Berkson was proud of that painting and yet he was a little tired of being called handsome all the time. “Bill didn’t want to be known as handsome,” Lewallen told me. “He wanted to be known as a really great writer.”

But what can you do? He was absurdly handsome.

Being known for that, Lewallen grants, smiling: “It’s not the worst thing in the world.”

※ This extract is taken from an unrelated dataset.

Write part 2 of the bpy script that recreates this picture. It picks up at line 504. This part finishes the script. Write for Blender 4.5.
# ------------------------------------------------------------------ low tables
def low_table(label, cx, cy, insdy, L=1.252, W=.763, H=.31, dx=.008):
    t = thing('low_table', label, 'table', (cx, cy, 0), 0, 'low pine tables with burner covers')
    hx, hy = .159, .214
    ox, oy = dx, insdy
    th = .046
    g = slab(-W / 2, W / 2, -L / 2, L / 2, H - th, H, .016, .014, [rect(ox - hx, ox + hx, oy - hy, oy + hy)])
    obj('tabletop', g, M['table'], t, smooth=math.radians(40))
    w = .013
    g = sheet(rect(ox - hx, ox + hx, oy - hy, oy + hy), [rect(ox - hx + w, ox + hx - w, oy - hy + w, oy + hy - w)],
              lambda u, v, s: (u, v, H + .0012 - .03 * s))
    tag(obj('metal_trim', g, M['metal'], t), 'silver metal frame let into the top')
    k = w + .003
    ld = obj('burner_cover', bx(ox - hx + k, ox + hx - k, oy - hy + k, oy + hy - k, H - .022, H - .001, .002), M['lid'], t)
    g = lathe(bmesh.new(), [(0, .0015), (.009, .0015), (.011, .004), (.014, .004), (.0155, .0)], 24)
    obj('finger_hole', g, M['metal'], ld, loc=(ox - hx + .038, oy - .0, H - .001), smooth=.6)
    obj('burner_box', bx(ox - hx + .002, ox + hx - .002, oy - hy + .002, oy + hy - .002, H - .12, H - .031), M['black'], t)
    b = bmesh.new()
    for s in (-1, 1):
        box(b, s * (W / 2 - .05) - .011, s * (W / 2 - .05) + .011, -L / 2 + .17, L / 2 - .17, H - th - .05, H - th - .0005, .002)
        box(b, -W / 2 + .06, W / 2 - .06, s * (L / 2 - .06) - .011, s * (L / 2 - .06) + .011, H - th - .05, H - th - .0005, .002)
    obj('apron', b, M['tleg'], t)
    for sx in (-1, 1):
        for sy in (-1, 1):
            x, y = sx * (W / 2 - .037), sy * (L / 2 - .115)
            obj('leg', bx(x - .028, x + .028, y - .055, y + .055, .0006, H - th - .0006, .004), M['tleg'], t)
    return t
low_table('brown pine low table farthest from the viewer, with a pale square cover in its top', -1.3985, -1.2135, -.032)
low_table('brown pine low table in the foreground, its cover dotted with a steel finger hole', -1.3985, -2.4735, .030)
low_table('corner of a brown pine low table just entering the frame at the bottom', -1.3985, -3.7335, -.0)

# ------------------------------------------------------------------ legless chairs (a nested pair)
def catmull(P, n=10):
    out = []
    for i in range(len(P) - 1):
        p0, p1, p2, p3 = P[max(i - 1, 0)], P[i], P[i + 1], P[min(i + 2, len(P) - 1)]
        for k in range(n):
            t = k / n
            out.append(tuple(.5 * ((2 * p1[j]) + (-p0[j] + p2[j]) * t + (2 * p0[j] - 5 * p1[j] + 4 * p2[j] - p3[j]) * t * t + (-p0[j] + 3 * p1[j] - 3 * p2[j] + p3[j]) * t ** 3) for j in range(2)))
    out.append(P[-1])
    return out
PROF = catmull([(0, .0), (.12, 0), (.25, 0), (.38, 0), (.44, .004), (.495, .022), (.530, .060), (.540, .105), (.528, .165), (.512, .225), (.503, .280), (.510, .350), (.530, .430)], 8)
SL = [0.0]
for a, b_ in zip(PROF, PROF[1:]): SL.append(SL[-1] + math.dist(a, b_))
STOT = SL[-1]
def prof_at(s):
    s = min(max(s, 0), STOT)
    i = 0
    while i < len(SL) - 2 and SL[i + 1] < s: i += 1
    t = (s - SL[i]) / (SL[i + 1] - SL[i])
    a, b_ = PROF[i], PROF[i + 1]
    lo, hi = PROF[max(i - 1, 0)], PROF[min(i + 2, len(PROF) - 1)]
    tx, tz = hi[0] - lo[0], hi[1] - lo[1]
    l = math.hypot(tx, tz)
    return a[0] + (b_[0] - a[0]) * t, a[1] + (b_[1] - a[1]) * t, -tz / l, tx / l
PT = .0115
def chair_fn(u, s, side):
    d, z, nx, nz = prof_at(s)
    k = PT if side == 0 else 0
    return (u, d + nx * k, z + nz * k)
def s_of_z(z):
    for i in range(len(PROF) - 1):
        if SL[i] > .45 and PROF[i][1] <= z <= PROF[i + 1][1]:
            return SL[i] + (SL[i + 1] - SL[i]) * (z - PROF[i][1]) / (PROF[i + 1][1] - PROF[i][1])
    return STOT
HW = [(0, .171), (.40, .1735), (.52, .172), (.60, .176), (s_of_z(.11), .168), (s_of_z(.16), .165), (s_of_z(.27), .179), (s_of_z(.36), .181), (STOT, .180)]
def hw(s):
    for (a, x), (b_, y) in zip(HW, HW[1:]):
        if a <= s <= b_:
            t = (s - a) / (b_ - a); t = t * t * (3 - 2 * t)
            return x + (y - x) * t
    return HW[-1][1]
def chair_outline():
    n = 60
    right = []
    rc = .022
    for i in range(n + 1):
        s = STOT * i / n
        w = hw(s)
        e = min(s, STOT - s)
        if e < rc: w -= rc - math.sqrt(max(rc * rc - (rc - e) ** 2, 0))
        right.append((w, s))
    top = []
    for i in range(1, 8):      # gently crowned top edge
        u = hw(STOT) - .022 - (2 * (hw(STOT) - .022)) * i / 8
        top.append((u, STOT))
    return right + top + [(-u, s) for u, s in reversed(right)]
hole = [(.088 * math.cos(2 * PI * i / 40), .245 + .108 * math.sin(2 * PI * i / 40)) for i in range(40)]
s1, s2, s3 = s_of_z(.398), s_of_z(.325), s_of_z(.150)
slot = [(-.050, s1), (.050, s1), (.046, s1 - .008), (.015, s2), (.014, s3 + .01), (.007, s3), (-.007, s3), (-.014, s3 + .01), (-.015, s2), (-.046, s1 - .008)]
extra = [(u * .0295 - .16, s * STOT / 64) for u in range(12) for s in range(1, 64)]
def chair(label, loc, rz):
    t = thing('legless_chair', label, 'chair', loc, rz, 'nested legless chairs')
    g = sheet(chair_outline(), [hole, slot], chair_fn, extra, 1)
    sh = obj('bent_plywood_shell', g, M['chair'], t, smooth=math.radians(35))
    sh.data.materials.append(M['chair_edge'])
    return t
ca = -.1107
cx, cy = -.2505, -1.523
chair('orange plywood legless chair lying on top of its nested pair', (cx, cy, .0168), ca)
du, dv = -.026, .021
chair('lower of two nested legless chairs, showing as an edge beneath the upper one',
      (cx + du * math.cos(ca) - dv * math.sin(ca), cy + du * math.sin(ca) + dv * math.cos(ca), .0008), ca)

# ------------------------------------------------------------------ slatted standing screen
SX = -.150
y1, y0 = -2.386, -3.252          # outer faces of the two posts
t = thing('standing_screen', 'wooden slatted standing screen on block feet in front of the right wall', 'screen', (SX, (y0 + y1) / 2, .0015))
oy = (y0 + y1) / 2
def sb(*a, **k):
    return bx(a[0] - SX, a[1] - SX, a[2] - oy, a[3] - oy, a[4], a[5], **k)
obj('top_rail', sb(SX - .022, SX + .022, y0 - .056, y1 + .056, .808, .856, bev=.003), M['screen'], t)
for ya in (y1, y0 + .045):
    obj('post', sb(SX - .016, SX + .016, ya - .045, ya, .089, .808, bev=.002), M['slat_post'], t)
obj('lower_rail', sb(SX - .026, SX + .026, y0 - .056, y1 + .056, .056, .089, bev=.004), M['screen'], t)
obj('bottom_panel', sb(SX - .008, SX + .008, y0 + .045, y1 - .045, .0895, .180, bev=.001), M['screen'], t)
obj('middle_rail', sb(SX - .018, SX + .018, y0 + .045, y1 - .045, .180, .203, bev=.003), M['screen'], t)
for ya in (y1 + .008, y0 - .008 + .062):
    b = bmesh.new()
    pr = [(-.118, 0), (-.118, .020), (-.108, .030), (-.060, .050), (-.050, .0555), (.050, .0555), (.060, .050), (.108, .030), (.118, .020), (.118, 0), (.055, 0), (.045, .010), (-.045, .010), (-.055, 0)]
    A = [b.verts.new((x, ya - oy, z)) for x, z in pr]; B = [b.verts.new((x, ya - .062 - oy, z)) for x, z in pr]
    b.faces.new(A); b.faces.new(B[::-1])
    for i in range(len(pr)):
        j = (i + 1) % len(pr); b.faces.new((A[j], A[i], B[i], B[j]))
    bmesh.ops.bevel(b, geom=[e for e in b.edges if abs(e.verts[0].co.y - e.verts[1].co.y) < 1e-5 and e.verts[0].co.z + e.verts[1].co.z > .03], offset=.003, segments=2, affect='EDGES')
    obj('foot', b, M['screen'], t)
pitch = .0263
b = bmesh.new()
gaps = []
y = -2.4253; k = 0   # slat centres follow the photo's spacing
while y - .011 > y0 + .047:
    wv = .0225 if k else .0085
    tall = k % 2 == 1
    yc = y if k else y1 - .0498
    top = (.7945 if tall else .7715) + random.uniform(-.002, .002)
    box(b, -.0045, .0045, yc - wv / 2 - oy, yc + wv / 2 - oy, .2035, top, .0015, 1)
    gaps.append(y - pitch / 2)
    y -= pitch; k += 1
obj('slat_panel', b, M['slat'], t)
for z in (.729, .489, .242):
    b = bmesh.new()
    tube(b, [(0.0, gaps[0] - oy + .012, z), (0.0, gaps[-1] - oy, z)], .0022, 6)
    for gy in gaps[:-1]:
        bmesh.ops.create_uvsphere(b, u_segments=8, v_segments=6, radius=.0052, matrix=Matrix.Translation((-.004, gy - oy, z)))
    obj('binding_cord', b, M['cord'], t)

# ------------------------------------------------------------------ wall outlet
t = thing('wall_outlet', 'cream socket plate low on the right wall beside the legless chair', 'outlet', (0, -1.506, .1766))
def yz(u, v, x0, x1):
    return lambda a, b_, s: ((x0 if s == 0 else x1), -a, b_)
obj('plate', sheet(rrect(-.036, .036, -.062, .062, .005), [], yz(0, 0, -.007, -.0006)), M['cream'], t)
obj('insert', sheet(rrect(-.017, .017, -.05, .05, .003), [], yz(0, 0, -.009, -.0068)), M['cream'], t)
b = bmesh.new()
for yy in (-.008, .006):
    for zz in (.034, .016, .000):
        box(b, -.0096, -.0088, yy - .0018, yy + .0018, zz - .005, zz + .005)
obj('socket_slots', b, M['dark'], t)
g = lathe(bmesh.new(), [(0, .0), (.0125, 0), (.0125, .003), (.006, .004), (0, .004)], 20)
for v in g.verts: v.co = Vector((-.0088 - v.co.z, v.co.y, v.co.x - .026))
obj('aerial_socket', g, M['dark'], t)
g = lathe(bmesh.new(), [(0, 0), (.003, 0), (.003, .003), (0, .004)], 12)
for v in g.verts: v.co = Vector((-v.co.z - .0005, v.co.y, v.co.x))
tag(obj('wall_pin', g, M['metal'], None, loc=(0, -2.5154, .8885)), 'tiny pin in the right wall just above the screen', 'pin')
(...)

A student in Bill Berkson’s 1966 New School class, Frances LeFevre, sent letters to her daughter, the poet Anne Waldman. Those letters have been collected into a small press book called Dearest Annie. In one of the first letters, LeFevre observes my father arguing passionately with Berkson after class: “Noticed P. Scheldahjl [sic] having serious discussion with B. after getting his own papers back and heard him say, ‘Yes, but I’m very serious about what I’m trying to do …’ B. kept apparently saying something to him and he didn’t look very happy—but then he has a sad face anyhow.”

I knew my father had studied with Koch, but I didn’t know he studied with Berkson, too. LeFevre later said that my father’s love of John Ashbery’s poetry was “unthinking worship … Scheldahjl [sic] doesn’t seem to have much humor and looks so sad and ashen all the time. I’d like to put him under a sun lamp for a couple of hours.” She also suspected he was in love with their fellow classmate Bernadette Mayer, which he was.

Mayer would become close friends with Waldman, who would move to 33 St. Marks Place. She ran the St. Mark’s Poetry Project from 1966 to 1978 and published my father’s poetry collection Dreams as part of her Angel Hair Books press.

Waldman’s neighbors at 29 St. Marks Place were my parents’ close friends George and Katie Schneeman. Katie took care of me sometimes when I was a baby. I still stop in to see her every few months. On one of these visits, Katie told me that after my father’s first wife, Linda, died in 2011, she was cleaning out Linda’s place and discovered a file on me with articles I’d written and my wedding announcement.

Katie said that Linda thought of me as the child she never had. On Linda’s second date with my father, she’d become pregnant; a backstreet abortion in Chicago had left her unable to ever bear children. Linda was a poet, and her work had appeared in some of the same anthologies as my father’s had in the 1960s. But after their divorce she stopped writing poetry and became a copy editor. When she died, there was no obituary in the New York Times or in any paper that I could find. I felt sad for her and strange. All these years I was being watched without knowing it.